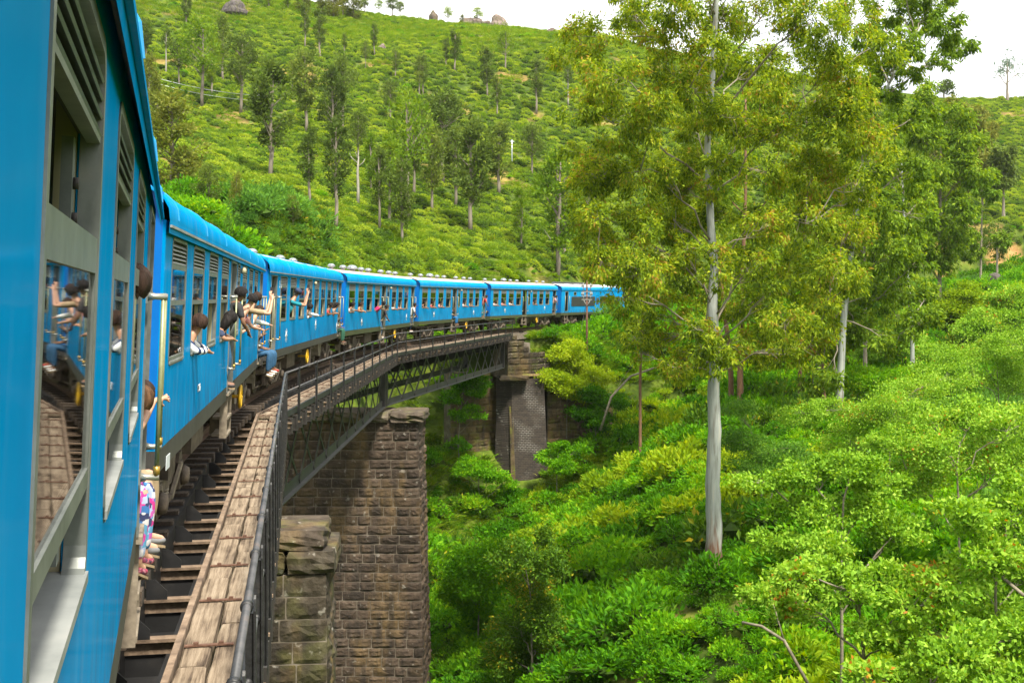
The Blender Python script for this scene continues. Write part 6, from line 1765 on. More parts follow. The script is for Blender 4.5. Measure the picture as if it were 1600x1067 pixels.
# bare arching branches in the lower right
for lb, pts, Z in (('bare arching grey branch over the grass at lower centre right', [(1262,1067),(1225,1000),(1190,978),(1160,972)], 27), ('dead branch leaning over the retaining wall', [(938,672),(955,620),(985,588),(1030,572),(1060,560)], 86), ('dead grey fork beside the right edge shrubs', [(1600,930),(1570,905),(1545,880),(1552,850)], 23)):
    b = at(*pts[0], Z); e = empty('dead_branch', b); tag(e, lb, 'branch')
    q = [at(a, c, Z + .4*i) - b for i, (a, c) in enumerate(pts)]
    MB().tube(q, [.045*Z/40 + .012 - .006*i*Z/60 for i in range(len(q))], 6).build('stem', LM['twig'], e)
    MB().tube([q[1], q[1]*.5 + q[2]*.5 + Vector((.1, .1, .5)), q[2] + Vector((.2, .3, .9))], [.02, .014, .006], 5).build('side_twig', LM['twig'], e)

# ------------------------------------------------------------------ boulders, poles, wires
M['rock'] = stone_mat('hill_rock', [(.25, (.07, .055, .05)), (.5, (.16, .125, .11)), (.8, (.28, .22, .20))], .1, .25, .2)
M['rock_d'] = stone_mat('dark_rock', [(.25, (.035, .03, .032)), (.5, (.08, .07, .072)), (.8, (.13, .115, .11))], .05, .2, .1)
def boulder(label, px, py, wpx, hpx, mat, z0=60, seed=0):
    h = ground_hit(px, py, z0); w = wpx*h.y/FPX; hh = hpx*h.y/FPX; r = np.random.default_rng(seed)
    bm = bmesh.new(); bmesh.ops.create_icosphere(bm, subdivisions=3, radius=.5)
    for v in bm.verts:
        d = v.co.normalized(); n_ = .12*math.sin(d.x*5 + seed) + .1*math.sin(d.y*7 + seed*2) + .09*math.sin(d.z*6 + seed*3) + r.normal()*.012
        v.co *= 1 + n_; v.co = Vector((v.co.x*w, v.co.y*w*.9, v.co.z*hh*1.6))
    me = bpy.data.meshes.new('boulder'); bm.to_mesh(me); bm.free(); me.materials.append(M[mat])
    tag(link('boulder', me, None, h + Vector((0, 0, hh*.25))), label, 'boulder', 'boulders on the hill')
boulder('dark grey rock face on the upper left hillside', 367, 24, 38, 20, 'rock_d', 150, 1)
for k, (lb, a) in enumerate((('pointed boulder on the skyline left of the others', (677,22,14,16)), ('largest pinkish skyline boulder', (778,32,26,18)), ('flat skyline boulder beside the largest one', (745,26,16,12)), ('low boulder just under the skyline boulders', (732,38,18,10)), ('dark boulder below the largest skyline boulder', (760,37,16,9)), ('small boulder near the right end of the crest', (862,46,16,7)))):
    boulder(lb, *a, 'rock', 180, k + 2)
boulder('dark brown boulder beside the orange earth at right', 1558, 455, 34, 24, 'rock_d', 120, 9)
boulder('small white stone by the wires on the upper left slope', 328, 124, 11, 10, 'rock', 100, 12)
boulder('half-buried brown rock left of the crest meadow', 597, 80, 14, 9, 'rock', 150, 13)

def pole(label, px, py, top, r, mat, z0=60):
    h = ground_hit(px, py, z0); H = (py - top)*h.y/FPX
    e = empty('utility_pole', h); tag(e, label, 'pole')
    MB().tube([(0, 0, -.3), (0, 0, H)], [r, r*.75], 8).build('shaft', mat, e)
    MB().box(-.35, .35, -.04, .04, H - .35, H - .27).build('crossarm', mat, e)
    for x_ in (-.28, .28): MB().lathe([(.03, 0), (.06, .04), (.05, .12), (.02, .16)], (x_, 0, H - .27), (0, 0, 1), 8).build('insulator', M['white_p'], e)
    return h + Vector((0, 0, H - .3))
pa = pole('white utility pole beside the leaning-topped oak', 405, 176, 148, .11, M['white_p'])
pb = pole('white utility pole on the right of the cone-shaped oak', 800, 262, 219, .11, M['white_p'], 100)
pc = at(180, 100, pa.y + 4)
for lb, dz_ in (('upper white wire crossing the upper left slope', 0), ('lower white wire crossing the upper left slope', -.9)):
    pts = [pc.lerp(pa, t) + Vector((0, 0, dz_ - 1.0*4*t*(1-t))) for t in np.linspace(0, 1, 12)]
    tag(MB().tube(pts, .035, 5).build('overhead_wire', M['white_p']), lb, 'wire')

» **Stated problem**
Return nothing but the lines running from the start of the data to the line with "MB().tube([q[1], q[1]*.5 +", please, both ends included and no pictures.

» **Task response**
The Blender Python script for this scene continues. Write part 6, from line 1765 on. More parts follow. The script is for Blender 4.5. Measure the picture as if it were 1600x1067 pixels.
# bare arching branches in the lower right
for lb, pts, Z in (('bare arching grey branch over the grass at lower centre right', [(1262,1067),(1225,1000),(1190,978),(1160,972)], 27), ('dead branch leaning over the retaining wall', [(938,672),(955,620),(985,588),(1030,572),(1060,560)], 86), ('dead grey fork beside the right edge shrubs', [(1600,930),(1570,905),(1545,880),(1552,850)], 23)):
    b = at(*pts[0], Z); e = empty('dead_branch', b); tag(e, lb, 'branch')
    q = [at(a, c, Z + .4*i) - b for i, (a, c) in enumerate(pts)]
    MB().tube(q, [.045*Z/40 + .012 - .006*i*Z/60 for i in range(len(q))], 6).build('stem', LM['twig'], e)
    MB().tube([q[1], q[1]*.5 + q[2]*.5 + Vector((.1, .1, .5)), q[2] + Vector((.2, .3, .9))], [.02, .014, .006], 5).build('side_twig', LM['twig'], e)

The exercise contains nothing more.